オープンカーに大切なエレガントさはドコへ? 屋根がなければいいってもんじゃないってことを思い知らせてくれたクルマ4台 (2/2ページ)

商品化して大失敗したモデルと商品化しなくてよかったモデル

スズキX-90

 屋根を切り払ったというより、X-90の場合はクロカン4WD、2シーターのオフロードクーペという存在そのものが驚異と呼べるかもしれません。1995年、同社のエスクードをベースにブリスターフェンダーやリヤウィングまで装備したクーペボディを架装。しかもTバールーフも楽しめるバリエーショントップを備えるという大盤振る舞いなんですが、いかんせんクセが強すぎたかと。

 1993年の東京モーターショーに参考出品した際、各国の報道関係者から高評価を受けたとされていますが、生産にまで踏み切るとは誰も想像していなかったはず。実際、販売台数は1400台弱と目も当てられない数字に終わってしまい、担当者は「こんなはずでは」と首をひねったに違いありません。

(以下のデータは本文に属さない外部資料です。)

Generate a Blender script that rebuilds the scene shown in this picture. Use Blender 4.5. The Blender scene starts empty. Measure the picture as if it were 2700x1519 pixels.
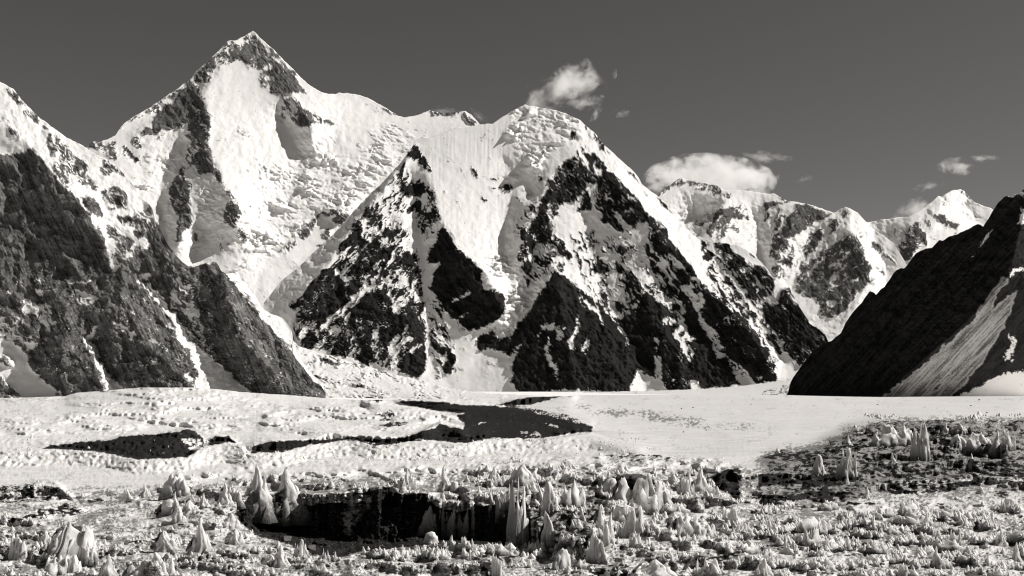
import bpy, math, random
import numpy as np
from mathutils import Vector, Matrix

# ------------------------------------------------------------------ camera, light, sky
SC = bpy.context.scene
COL = SC.collection
F = 2900.0          # focal length in units of the 2700-wide frame
V0 = 1010.0         # row of the eye level
EYE = 30.0          # camera height over the glacier plain

cam_d = bpy.data.cameras.new('camera')
cam = bpy.data.objects.new('camera', cam_d)
COL.objects.link(cam)
cam_d.sensor_width = 36.0
cam_d.lens = 36.0 * F / 2700.0
cam_d.shift_y = (V0 - 759.5) / 2700.0
cam_d.clip_start = 1.0
cam_d.clip_end = 200000.0
cam.location = (0, 0, EYE)
cam.rotation_euler = (math.radians(90), 0, 0)
SC.camera = cam

SUN_DIR = Vector((0.74, 0.08, 0.66)).normalized()     # towards the sun
SUN_EL = math.asin(SUN_DIR.z)
sun_d = bpy.data.lights.new('sun', 'SUN')
sun_d.energy = 5.0
sun_d.angle = math.radians(0.53)
sun_d.color = (1.0, 0.965, 0.925)
sun = bpy.data.objects.new('sun', sun_d)
COL.objects.link(sun)
sun.rotation_euler = SUN_DIR.to_track_quat('Z', 'Y').to_euler()

world = bpy.data.worlds.new("World")
SC.world = world
world.use_nodes = True
wn = world.node_tree
for n in list(wn.nodes):
    wn.nodes.remove(n)
w_out = wn.nodes.new('ShaderNodeOutputWorld')
w_bg = wn.nodes.new('ShaderNodeBackground')
w_sky = wn.nodes.new('ShaderNodeTexSky')
w_sky.sky_type = 'NISHITA'
w_sky.sun_disc = False
w_sky.sun_elevation = SUN_EL
w_sky.sun_rotation = math.atan2(SUN_DIR.x, SUN_DIR.y)
w_sky.altitude = 4700.0
w_sky.air_density = 1.0
w_sky.dust_density = 0.6
w_sky.ozone_density = 1.0
# black and white film behind a yellow filter: the sky light is read as one grey value
w_sep = wn.nodes.new('ShaderNodeSeparateColor')
w_mix = wn.nodes.new('ShaderNodeMath'); w_mix.operation = 'MULTIPLY'; w_mix.inputs[1].default_value = 0.72
w_g = wn.nodes.new('ShaderNodeMath'); w_g.operation = 'MULTIPLY_ADD'; w_g.inputs[1].default_value = 0.28
w_comb = wn.nodes.new('ShaderNodeVectorMath'); w_comb.operation = 'SCALE'; w_comb.inputs[0].default_value = (1.0, 0.97, 0.945)
wn.links.new(w_sky.outputs[0], w_sep.inputs[0])
wn.links.new(w_sep.outputs[0], w_mix.inputs[0])
wn.links.new(w_sep.outputs[1], w_g.inputs[0])
wn.links.new(w_mix.outputs[0], w_g.inputs[2])
wn.links.new(w_g.outputs[0], w_comb.inputs[3])
wn.links.new(w_comb.outputs[0], w_bg.inputs[0])
w_bg.inputs[1].default_value = 0.066
wn.links.new(w_bg.outputs[0], w_out.inputs[0])

SC.view_settings.view_transform = 'Standard'
SC.view_settings.look = 'None'
SC.view_settings.gamma = 1.0
SC.view_settings.use_curve_mapping = False
SC.view_settings.exposure = 0.05
SC.render.engine = 'CYCLES'
SC.cycles.filter_width = 1.15
SC.cycles.max_bounces = 8
SC.cycles.diffuse_bounces = 5
SC.cycles.volume_bounces = 5
SC.cycles.volume_step_rate = 1.5
SC.cycles.volume_max_steps = 256

rng = np.random.default_rng(7)
random.seed(7)

# ------------------------------------------------------------------ noise
def perlin(x, y, seed=0):
    x = np.asarray(x, np.float32); y = np.asarray(y, np.float32)
    r = np.random.default_rng(1000 + seed)
    p = r.permutation(512).astype(np.int32)
    ang = r.random(512).astype(np.float32) * 2 * np.pi
    gx = np.cos(ang); gy = np.sin(ang)
    xf = np.floor(x); yf = np.floor(y)
    xi = xf.astype(np.int32); yi = yf.astype(np.int32)
    dx = x - xf; dy = y - yf
    def h(i, j):
        return p[(p[i & 511] + j) & 511]
    u = dx * dx * dx * (dx * (dx * 6 - 15) + 10)
    v = dy * dy * dy * (dy * (dy * 6 - 15) + 10)
    a = h(xi, yi); n00 = gx[a] * dx + gy[a] * dy
    a = h(xi + 1, yi); n10 = gx[a] * (dx - 1) + gy[a] * dy
    a = h(xi, yi + 1); n01 = gx[a] * dx + gy[a] * (dy - 1)
    a = h(xi + 1, yi + 1); n11 = gx[a] * (dx - 1) + gy[a] * (dy - 1)
    n0 = n00 + u * (n10 - n00); n1 = n01 + u * (n11 - n01)
    return (n0 + v * (n1 - n0)) * 1.5

def fbm(x, y, o=4, seed=0, gain=0.5):
    s = 0; a = 1.0; t = 0
    for k in range(o):
        s = s + a * perlin(x * 2 ** k + 17.3 * k, y * 2 ** k - 9.1 * k, seed + k)
        t += a; a *= gain
    return s / t * 1.4

def ridged(x, y, o=4, seed=0, gain=0.5):
    s = 0; a = 1.0; t = 0
    for k in range(o):
        n = 1 - np.abs(perlin(x * 2 ** k + 5.7 * k, y * 2 ** k + 3.3 * k, seed + k)) * 1.6
        s = s + a * n; t += a; a *= gain
    return s / t

def sstep(a, b, x):
    t = np.clip((x - a) / (b - a), 0, 1)
    return t * t * (3 - 2 * t)

def poly_mask(px, py, pts):
    """even-odd test of many points"""
    pts = np.asarray(pts, np.float32)
    x0, y0 = pts.min(0); x1, y1 = pts.max(0)
    out = np.zeros(px.shape, bool)
    sel = (px >= x0) & (px <= x1) & (py >= y0) & (py <= y1)
    if not sel.any():
        return out
    qx = px[sel]; qy = py[sel]
    c = np.zeros(qx.shape, bool)
    n = len(pts)
    for i in range(n):
        xa, ya = pts[i]; xb, yb = pts[(i + 1) % n]
        if ya == yb:
            continue
        cr = ((ya > qy) != (yb > qy)) & (qx < (xb - xa) * (qy - ya) / (yb - ya) + xa)
        c ^= cr
    out[sel] = c
    return out

# ------------------------------------------------------------------ material helpers
def new_mat(name):
    m = bpy.data.materials.new(name); m.use_nodes = True
    nt = m.node_tree
    b = nt.nodes['Principled BSDF']
    return m, nt, b

def mixc(nt, fac, a, b):
    n = nt.nodes.new('ShaderNodeMix'); n.data_type = 'RGBA'
    for i, v in ((0, fac), (6, a), (7, b)):
        if hasattr(v, 'is_linked') or hasattr(v, 'links'):
            nt.links.new(v, n.inputs[i])
        else:
            n.inputs[i].default_value = v if i == 0 else (v[0], v[1], v[2], 1)
    return n.outputs[2]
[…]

 とはいえ、レストモッドの世界ではポルシェ944やデトマソ・パンテーラをオフロード仕様にカスタムするのが大流行りですから、X-90のコンセプトはちょっと早すぎただけなのかもしれませんね。だいぶ、無理筋ですけど(笑)。

トヨタ・アルファード・エルキュール

 ご記憶の方も少なくないはずのアルファードのコンセプトカー「エルキュール」。モナコのヨットハーバーから名付けられたそうですが、市販しなくてよかったのではないかと納得することしきりです。

 キャンバス製のロールトップですから、特装メーカーあたりならすぐにでも作れそうですが、ここまで開口部が広大だと開放感や爽快感が大味になってしまうのではないかと。平たくいうと、天井がないお茶の間でくつろいでる感であり、スポーツカーのそれとはだいぶ違う気がします。

 しかも、インテリアはゴージャスなクルーザーをイメージしたものですから、エルキュールをエンジョイできるのは世界広しといえども若大将くらいではないかと(笑)。

 もっとも、バニングカルチャーが好きな方であればダイナミックなチョップトップを夢見たこともあるかと。それでも、風通しがよすぎるとか、走行中にはしゃいだ子供が飛んでったとか、クリアしないとならないハードルがいくつもありそうです。